先日、梅を見に行った公園で聞いた「いい話」の続き。
公園の入り口付近に、一生懸命に何か植物を採っているお二人の女性がいた。
正確に言うと、植物を採っているのは二人のうち年配の女性で、その娘さんらしき50代くらいの女性は、採った植物を入れる袋を持って立っていた。
公園に入る為、一旦お二人の横を通り過ぎたのだけど、何を採っているのだろうかと気になって仕方がない。
採っている場所を見ても、特に珍しい植物があるわけでもなく、どこにでもあるような日当たりの良い原っぱだ。
大げさだけど、これを聞かなければ後悔すると思い、通り過ぎた道をまた戻った。
そして、袋を持って立っていた女性に思い切って聞いてみた。
「何が採れるんですか?」
すると「ふきのとうですよ」と気安く教えてくれた。
見ると、地面から20〜30センチくらい伸びたふきのとうが沢山生えている。
女性は「私も知らなかったんですが、伸びたふきのとうの茎って食べられるそうなんですよ」と言って、袋を広げて見せてくれた。
袋の中には、花の部分を取って茎だけになったふきのとうが沢山入っていた。
ふきのとうは、咲き始めの小さなものを天ぷらやふきのとう味噌で食べたことがあるが、こんなに大きくなってからも食べられるのかと驚きだった。
それを言うと、教えてくれた女性も同じだったようで「そうですよね~私も茎は食べたことないんですけど」とおっしゃった。
そこへふきのとうの茎を持って、年配の女性が戻ってきた。
そこで「こんなに大きくなったふきのとうも食べられるんですね」と言ったら、「これはきんぴらにすると美味しいんだよ。
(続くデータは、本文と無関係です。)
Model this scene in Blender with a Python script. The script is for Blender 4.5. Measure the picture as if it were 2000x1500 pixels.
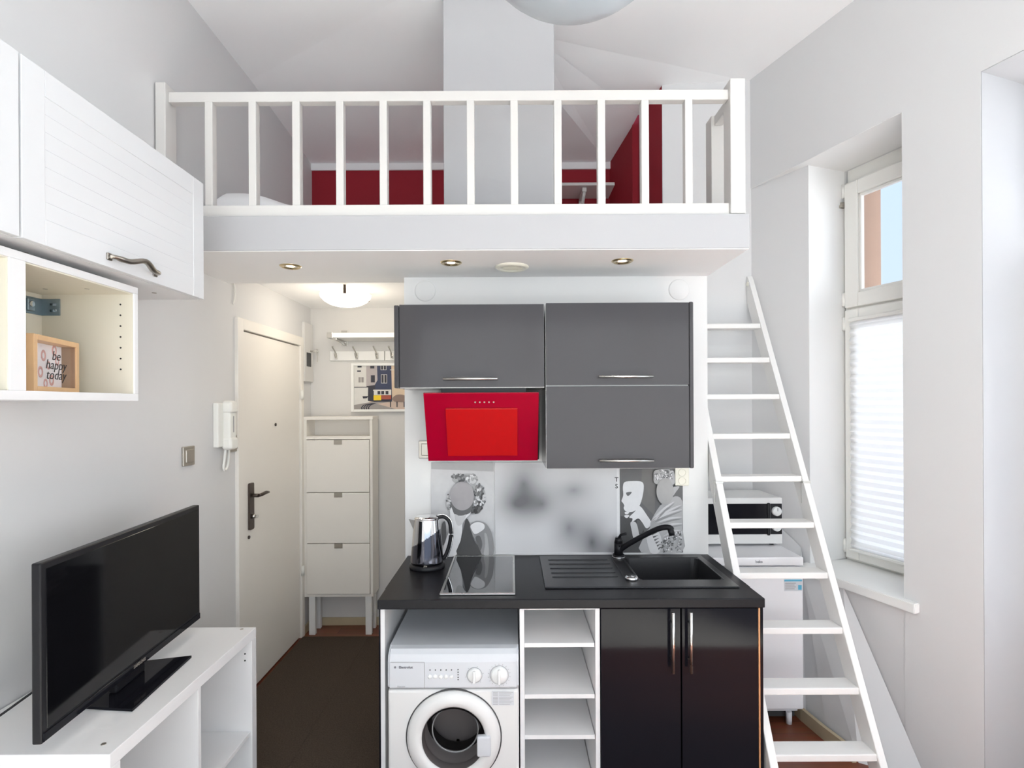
import bpy, bmesh, math, random
from mathutils import Matrix, Vector
PI = math.pi
random.seed(7)
for o in list(bpy.data.objects): bpy.data.objects.remove(o)
scn = bpy.context.scene
COL = scn.collection

# ------------------------------------------------------------------ camera
cd = bpy.data.cameras.new('camera'); cam = bpy.data.objects.new('camera', cd); COL.objects.link(cam)
cam.location = (0, 0, 1.56); cam.rotation_euler = (PI/2, math.radians(0.28), 0)
cd.sensor_width = 36; cd.lens = 36*1060/2000; cd.shift_y = 0.02; cd.clip_start = 0.02
scn.camera = cam
# ------------------------------------------------------------------ world
w = bpy.data.worlds.new('world'); scn.world = w; w.use_nodes = True
nt = w.node_tree; bg = nt.nodes['Background']
tc = nt.nodes.new('ShaderNodeTexCoord'); sp = nt.nodes.new('ShaderNodeSeparateXYZ'); cr = nt.nodes.new('ShaderNodeValToRGB')
nt.links.new(tc.outputs['Generated'], sp.inputs[0]); nt.links.new(sp.outputs['Z'], cr.inputs[0]); nt.links.new(cr.outputs[0], bg.inputs[0])
cr.color_ramp.elements[0].position = 0.0; cr.color_ramp.elements[0].color = (.60, .72, .90, 1)
cr.color_ramp.elements[1].position = 0.7; cr.color_ramp.elements[1].color = (.52, .70, 1, 1)
bg.inputs[1].default_value = 1.0
# ------------------------------------------------------------------ exposure
vs = scn.view_settings; vs.view_transform = 'Standard'; vs.look = 'None'; vs.exposure = 0.37; vs.gamma = 1; vs.use_curve_mapping = False
# ------------------------------------------------------------------ daylight through the windows, plus an added bounce beam
def area(name, loc, look, sx, sy, power, color=(1, 1, 1)):
    l = bpy.data.lights.new(name, 'AREA'); l.shape = 'RECTANGLE'; l.size = sx; l.size_y = sy; l.energy = power; l.color = color
    o = bpy.data.objects.new(name, l); COL.objects.link(o); o.location = loc
    o.rotation_euler = (Vector(look)-Vector(loc)).to_track_quat('-Z', 'Y').to_euler()
    return o
area('rear_window_daylight', (.85, -1.50, 1.75), (.80, .9, 3.9), 3.9, 2.2, 76, (.975, .995, .985))
area('balcony_door_daylight', (2.84, 1.84, 1.45), (.95, 1.18, 1.6), 1.0, 2.5, 5, (.98, .99, 1))
area('niche_window_daylight', (3.83, 2.19, 1.9), (1.72, 2.62, 1.75), 1.2, 2.4, 37, (.98, .99, 1))
sb0 = area('added_bounce_beam', (3.4, 2.5, 3.4), (.6, -.2, 0), .9, 1.2, 235, (.965, .995, .985)); sb0.data.spread = math.radians(44)  # made-up beam onto the unseen floor, to bounce light up to the loft
scn.cycles.diffuse_bounces = 8

# ------------------------------------------------------------------ materials
def mat(name, color, rough=.5, metal=0, coat=0, var=0.0, vscale=8, bump=0.0, bscale=60, emit=None, estr=0, trans=0, ior=1.45, spec=.5):
    m = bpy.data.materials.new(name); m.use_nodes = True; t = m.node_tree; b = t.nodes['Principled BSDF']
    c = tuple(color)+(1,)
    b.inputs['Base Color'].default_value = c; b.inputs['Roughness'].default_value = rough; b.inputs['Metallic'].default_value = metal
    b.inputs['Coat Weight'].default_value = coat; b.inputs['Coat Roughness'].default_value = .03
    b.inputs['IOR'].default_value = ior; b.inputs['Transmission Weight'].default_value = trans
    b.inputs['Specular IOR Level'].default_value = spec
    tcn = t.nodes.new('ShaderNodeTexCoord')
    n = t.nodes.new('ShaderNodeTexNoise'); n.inputs['Scale'].default_value = vscale; n.inputs['Detail'].default_value = 4
    t.links.new(tcn.outputs['Object'], n.inputs['Vector'])
    if var:
        mx = t.nodes.new('ShaderNodeMix'); mx.data_type = 'RGBA'
        mx.inputs['A'].default_value = tuple(x*(1-var) for x in color)+(1,); mx.inputs['B'].default_value = tuple(min(1, x*(1+var)) for x in color)+(1,)
        t.links.new(n.outputs['Fac'], mx.inputs['Factor']); t.links.new(mx.outputs['Result'], b.inputs['Base Color'])
    else:
        mr = t.nodes.new('ShaderNodeMapRange'); mr.inputs['To Min'].default_value = max(0, rough-.03); mr.inputs['To Max'].default_value = min(1, rough+.03)
        t.links.new(n.outputs['Fac'], mr.inputs['Value']); t.links.new(mr.outputs['Result'], b.inputs['Roughness'])
    if bump:
        n2 = t.nodes.new('ShaderNodeTexNoise'); n2.inputs['Scale'].default_value = bscale; n2.inputs['Detail'].default_value = 3
        t.links.new(tcn.outputs['Object'], n2.inputs['Vector'])
        bp = t.nodes.new('ShaderNodeBump'); bp.inputs['Strength'].default_value = bump; bp.inputs['Distance'].default_value = .004
        t.links.new(n2.outputs['Fac'], bp.inputs['Height']); t.links.new(bp.outputs['Normal'], b.inputs['Normal'])
    if emit:
        b.inputs['Emission Color'].default_value = tuple(emit)+(1,); b.inputs['Emission Strength'].default_value = estr
    return m

M = {}
M['wall'] = mat('wall_paint', (.655, .655, .655), .85, var=.012, vscale=2, bump=.08, bscale=25)
M['lowwall'] = mat('wall_paint_white', (.78, .78, .77), .8, var=.01, vscale=2, bump=.05)
M['ceil'] = mat('ceiling_paint', (.90, .90, .90), .9, var=.012, vscale=1.5, bump=.1, bscale=12)
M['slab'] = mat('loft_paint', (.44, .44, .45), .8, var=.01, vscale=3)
M['hall'] = mat('hall_paint', (.68, .67, .655), .85, var=.02, vscale=2)
M['red'] = mat('red_wall_paint', (.30, .010, .022), .75, var=.04, vscale=3)
M['white'] = mat('white_lacquer', (.82, .82, .80), .4, var=.01)
M['railw'] = mat('railing_paint', (.64, .625, .60), .42, var=.015, vscale=5)
M['mel'] = mat('white_melamine', (.77, .77, .77), .35, var=.008)
M['foil'] = mat('white_foil_front', (.70, .71, .72), .3, var=.006)
M['beige'] = mat('beige_melamine', (.70, .665, .56), .5, var=.02)
M['cream'] = mat('cream_door_lacquer', (.80, .77, .72), .4, var=.03, vscale=2)
M['ladder'] = mat('ladder_paint', (.78, .77, .75), .4, var=.015, vscale=6, bump=.04)
M['ggrey'] = mat('gloss_grey', (.064, .062, .065), .12, spec=.18, coat=0, var=.03, vscale=2)
M['gblack'] = mat('gloss_black', (.008, .008, .011), .07, coat=0, spec=.13)
M['black'] = mat('black_plastic', (.010, .010, .012), .38, spec=.3)
M['screen'] = mat('tv_screen', (.004, .004, .005), .07, coat=0, spec=.3)
M['wtop'] = mat('black_laminate', (.010, .010, .012), .35, spec=.22, var=.2, vscale=90, bump=.05, bscale=200)
M['sink'] = mat('graphite_composite', (.020, .020, .022), .28, var=.25, vscale=200, bump=.06, bscale=300)
M['hobg'] = mat('hob_glass', (.006, .006, .007), .03, coat=1)
M['steel'] = mat('brushed_steel', (.62, .61, .58), .28, metal=1)
M['chrome'] = mat('chrome', (.80, .80, .80), .08, metal=1)
M['dchrome'] = mat('dark_chrome', (.10, .10, .12), .10, metal=1, coat=.5)
M['brass'] = mat('satin_brass_nickel', (.55, .45, .27), .28, metal=1)
M['pewter'] = mat('pewter', (.34, .31, .27), .3, metal=1)
M['redg'] = mat('red_glass', (.30, .001, .018), .05, spec=.25, coat=0)
M['redg2'] = mat('red_glass_light', (.42, .006, .008), .06, spec=.35, coat=0)
M['fridgew'] = mat('fridge_white', (.84, .84, .86), .3, var=.006)
M['app'] = mat('appliance_white', (.72, .72, .71), .3, var=.008)
M['app2'] = mat('appliance_panel', (.60, .62, .65), .32, var=.006)
M['grey'] = mat('mid_grey', (.30, .30, .30), .5)
M['dgrey'] = mat('dark_grey', (.06, .06, .06), .5)
M['ink'] = mat('ink', (.02, .02, .02), .6)
M['inkg'] = mat('grey_ink', (.22, .22, .24), .6)
M['bronze'] = mat('bronze_plate', (.085, .065, .055), .38, metal=.6)
M['silver'] = mat('silver_plastic', (.42, .39, .34), .3, metal=.7)
M['sheet'] = mat('bed_linen', (.90, .90, .91), .9, bump=.3, bscale=6)
M['oak'] = mat('light_oak', (.68, .44, .24), .5, var=.12, vscale=25)
M['oakd'] = mat('brown_oak', (.30, .19, .12), .55, var=.15, vscale=30)
M['paper'] = mat('paper', (.90, .87, .90), .8)
M['pink'] = mat('pink_ink', (.72, .42, .40), .8)
M['cord'] = mat('white_plastic', (.80, .80, .76), .4)
M['socket'] = mat('ivory_plastic', (.78, .76, .66), .35)
M['copper'] = mat('copper_edge', (.55, .30, .15), .35, metal=.4)
M['brownext'] = mat('outside_render', (.34, .22, .16), .9, var=.1)
M['pendant'] = mat('pendant_glass', (.40, .45, .49), .35, coat=.3)
M['lampg'] = mat('lit_opal_glass', (.9, .88, .82), .4, emit=(1, .86, .68), estr=1.6)
M['bulb'] = mat('lit_reflector', (.9, .8, .6), .4, emit=(1, .84, .58), estr=3.2)
M['zinc'] = mat('zinc', (.25, .31, .34), .35, metal=.8)
M['bluelab'] = mat('blue_label', (.10, .42, .60), .5)
M['knobw'] = mat('knob_white', (.78, .79, .78), .35)
M['ltblue'] = mat('sash_white', (.80, .79, .75), .35)

def woodfloor():
    m = mat('red_brown_floor', (.20, .06, .03), .3)
    t = m.node_tree; b = t.nodes['Principled BSDF']
    tcn = t.nodes.new('ShaderNodeTexCoord'); mp = t.nodes.new('ShaderNodeMapping'); mp.inputs['Rotation'].default_value = (0, 0, 0)
    br = t.nodes.new('ShaderNodeTexBrick'); br.inputs['Scale'].default_value = 1
    br.inputs['Brick Width'].default_value = 1.2; br.inputs['Row Height'].default_value = .095; br.inputs['Mortar Size'].default_value = .0015
    br.inputs['Color1'].default_value = (.19, .055, .028, 1); br.inputs['Color2'].default_value = (.27, .085, .042, 1); br.inputs['Mortar'].default_value = (.06, .02, .01, 1)
    n = t.nodes.new('ShaderNodeTexNoise'); n.inputs['Scale'].default_value = 6
    mp2 = t.nodes.new('ShaderNodeMapping'); mp2.inputs['Scale'].default_value = (1, 12, 1)
    mx = t.nodes.new('ShaderNodeMix'); mx.data_type = 'RGBA'; mx.blend_type = 'MULTIPLY'; mx.inputs['Factor'].default_value = .5
    t.links.new(tcn.outputs['Object'], mp.inputs[0]); t.links.new(mp.outputs[0], br.inputs['Vector'])
    t.links.new(tcn.outputs['Object'], mp2.inputs[0]); t.links.new(mp2.outputs[0], n.inputs['Vector'])
    t.links.new(br.outputs['Color'], mx.inputs['A']); t.links.new(n.outputs['Color'], mx.inputs['B']); t.links.new(mx.outputs['Result'], b.inputs['Base Color'])
    return m
M['floor'] = woodfloor()
M['bounce_floor'] = mat('pale_bounce_floor', (.74, .70, .64), .5, var=.05, vscale=4)  # unseen near stretch of floor, made pale to bounce light upwards
M['carpet'] = mat('brown_carpet', (.070, .054, .042), 1, var=.55, vscale=160, bump=1.0, bscale=220, spec=.1)

def glassmat(name, tint=(1, 1, 1), refl=.08):
    m = bpy.data.materials.new(name); m.use_nodes = True; t = m.node_tree; t.nodes.remove(t.nodes['Principled BSDF'])
    out = t.nodes['Material Output']; tr = t.nodes.new('ShaderNodeBsdfTransparent'); gl = t.nodes.new('ShaderNodeBsdfGlossy'); mx = t.nodes.new('ShaderNodeMixShader')
    tr.inputs[0].default_value = tuple(tint)+(1,); gl.inputs['Roughness'].default_value = .02
    fr = t.nodes.new('ShaderNodeFresnel'); fr.inputs[0].default_value = 1.45
    ge = t.nodes.new('ShaderNodeNewGeometry'); sb_ = t.nodes.new('ShaderNodeMath'); sb_.operation = 'SUBTRACT'; sb_.inputs[0].default_value = 1; t.links.new(ge.outputs['Backfacing'], sb_.inputs[1])
    mu_ = t.nodes.new('ShaderNodeMath'); mu_.operation = 'MULTIPLY'; t.links.new(fr.outputs[0], mu_.inputs[0]); t.links.new(sb_.outputs[0], mu_.inputs[1])
    t.links.new(mu_.outputs[0], mx.inputs[0]); t.links.new(tr.outputs[0], mx.inputs[1]); t.links.new(gl.outputs[0], mx.inputs[2]); t.links.new(mx.outputs[0], out.inputs[0])
    return m
M['glass'] = glassmat('window_glass')
M['sglass'] = glassmat('smoked_glass', (.38, .36, .36))
M['pglass'] = glassmat('clear_glass')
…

蕗より美味しいかもしれないね。子どもの頃はよく食べたから、なんだかまた食べたくなってね」と教えてくれた。
女性曰く、蕗と違ってふきのとうの茎は下ごしらえが楽なのだとか。
下茹でした後に長く水に浸けてアクを抜く必要もなく皮もむかなくてよいそうだ。
「ふきのとうを見るたびに母が採りたいというから、今日は採りに来たんです」と娘さんがおっしゃった。
そうだったのか。そんなに美味しくて下ごしらえが楽なら、私もふきのとうの茎を採りたい、、、
というわけで、行ってきました。
行ったのは、お二人が採っていた公園の入り口ではなくて、毎年蕗を採りに行ってる場所がある。
そこは道路から離れているし、かといって人目のつかない山奥でもない。
最近、山菜採りで山に入り熊と遭遇するというニュースを聞くので、山には入らないようにしている。
被害にあった方も気の毒だが、駆除される熊もかわいそうだ。
蕗がたくさん生える場所なので、きっとふきのとうもあるだろうと思って行ったら、やっぱりたくさん生えていた。
成長したふきのとうは、根元から切りとり花の部分と葉を取り除いて、茎だけになったものを食べる。
熱湯で3分くらい茹でると、あっという間に柔らかくなった。
ちょっと茹で過ぎたかなと思うくらいだったので、もうすこし茹で時間は短かめでもいいのかもしれない・・・
それを適当な大きさに切って、にんじんとさつま揚げ、赤とうがらしと共に油で炒めて甘辛く味をつけて、最後に白ごまをまぶしてできあがり。
味は蕗と変わらないが、蕗より柔らかく筋がないので食べやすかった。
ちなみに今日の夕飯のおかずは、ふきのとうのきんぴらと農産物直売所で買った山菜・行者ニンニクの酢味噌和え。
まるで精進料理みたいだが、歳を取ると、こんな料理が美味しく感じられる。
またひとつ、食べられる山菜を知ることができてよかった。いい話を聞けた。